▶ Recorded data
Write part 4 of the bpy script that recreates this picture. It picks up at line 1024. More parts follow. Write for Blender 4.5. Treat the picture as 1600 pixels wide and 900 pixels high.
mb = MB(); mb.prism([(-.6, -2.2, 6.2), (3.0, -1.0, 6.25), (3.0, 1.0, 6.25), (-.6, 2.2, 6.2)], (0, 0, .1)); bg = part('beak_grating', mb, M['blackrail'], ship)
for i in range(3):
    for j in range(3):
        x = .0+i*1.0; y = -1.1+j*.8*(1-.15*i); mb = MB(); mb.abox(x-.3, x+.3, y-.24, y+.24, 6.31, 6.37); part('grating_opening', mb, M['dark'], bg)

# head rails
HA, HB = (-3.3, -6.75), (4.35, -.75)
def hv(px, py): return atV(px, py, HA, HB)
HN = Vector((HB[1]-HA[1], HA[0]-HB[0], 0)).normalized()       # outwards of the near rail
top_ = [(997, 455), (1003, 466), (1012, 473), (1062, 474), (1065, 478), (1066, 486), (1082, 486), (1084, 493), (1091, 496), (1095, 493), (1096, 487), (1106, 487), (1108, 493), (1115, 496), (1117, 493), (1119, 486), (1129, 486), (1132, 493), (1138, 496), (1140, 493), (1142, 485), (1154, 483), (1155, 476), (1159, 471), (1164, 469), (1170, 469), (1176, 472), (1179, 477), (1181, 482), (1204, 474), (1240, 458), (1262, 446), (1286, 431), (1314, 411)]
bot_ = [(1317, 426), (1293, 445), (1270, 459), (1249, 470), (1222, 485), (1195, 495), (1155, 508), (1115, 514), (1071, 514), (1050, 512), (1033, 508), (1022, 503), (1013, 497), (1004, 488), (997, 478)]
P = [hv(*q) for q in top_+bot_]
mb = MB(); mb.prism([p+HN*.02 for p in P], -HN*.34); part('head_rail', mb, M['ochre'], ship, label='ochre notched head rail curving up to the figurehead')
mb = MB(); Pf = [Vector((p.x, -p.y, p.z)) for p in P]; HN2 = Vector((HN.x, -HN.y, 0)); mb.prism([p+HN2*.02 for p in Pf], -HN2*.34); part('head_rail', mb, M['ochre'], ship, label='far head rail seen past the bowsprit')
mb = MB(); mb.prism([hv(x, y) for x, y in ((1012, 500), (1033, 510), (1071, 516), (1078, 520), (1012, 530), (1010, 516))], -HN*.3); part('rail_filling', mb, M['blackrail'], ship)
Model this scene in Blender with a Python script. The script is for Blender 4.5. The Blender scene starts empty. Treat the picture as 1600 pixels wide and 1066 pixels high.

▶ Stated problem
Exactly reproduce every record.

▶ Written solution
Write part 4 of the bpy script that recreates this picture. It picks up at line 1024. More parts follow. Write for Blender 4.5. Treat the picture as 1600 pixels wide and 900 pixels high.
mb = MB(); mb.prism([(-.6, -2.2, 6.2), (3.0, -1.0, 6.25), (3.0, 1.0, 6.25), (-.6, 2.2, 6.2)], (0, 0, .1)); bg = part('beak_grating', mb, M['blackrail'], ship)
for i in range(3):
    for j in range(3):
        x = .0+i*1.0; y = -1.1+j*.8*(1-.15*i); mb = MB(); mb.abox(x-.3, x+.3, y-.24, y+.24, 6.31, 6.37); part('grating_opening', mb, M['dark'], bg)

# head rails
HA, HB = (-3.3, -6.75), (4.35, -.75)
def hv(px, py): return atV(px, py, HA, HB)
HN = Vector((HB[1]-HA[1], HA[0]-HB[0], 0)).normalized()       # outwards of the near rail
top_ = [(997, 455), (1003, 466), (1012, 473), (1062, 474), (1065, 478), (1066, 486), (1082, 486), (1084, 493), (1091, 496), (1095, 493), (1096, 487), (1106, 487), (1108, 493), (1115, 496), (1117, 493), (1119, 486), (1129, 486), (1132, 493), (1138, 496), (1140, 493), (1142, 485), (1154, 483), (1155, 476), (1159, 471), (1164, 469), (1170, 469), (1176, 472), (1179, 477), (1181, 482), (1204, 474), (1240, 458), (1262, 446), (1286, 431), (1314, 411)]
bot_ = [(1317, 426), (1293, 445), (1270, 459), (1249, 470), (1222, 485), (1195, 495), (1155, 508), (1115, 514), (1071, 514), (1050, 512), (1033, 508), (1022, 503), (1013, 497), (1004, 488), (997, 478)]
P = [hv(*q) for q in top_+bot_]
mb = MB(); mb.prism([p+HN*.02 for p in P], -HN*.34); part('head_rail', mb, M['ochre'], ship, label='ochre notched head rail curving up to the figurehead')
mb = MB(); Pf = [Vector((p.x, -p.y, p.z)) for p in P]; HN2 = Vector((HN.x, -HN.y, 0)); mb.prism([p+HN2*.02 for p in Pf], -HN2*.34); part('head_rail', mb, M['ochre'], ship, label='far head rail seen past the bowsprit')
mb = MB(); mb.prism([hv(x, y) for x, y in ((1012, 500), (1033, 510), (1071, 516), (1078, 520), (1012, 530), (1010, 516))], -HN*.3); part('rail_filling', mb, M['blackrail'], ship)
Model this scene in Blender with a Python script. The script is for Blender 4.5. The Blender scene starts empty. Treat the picture as 1600 pixels wide and 1066 pixels high.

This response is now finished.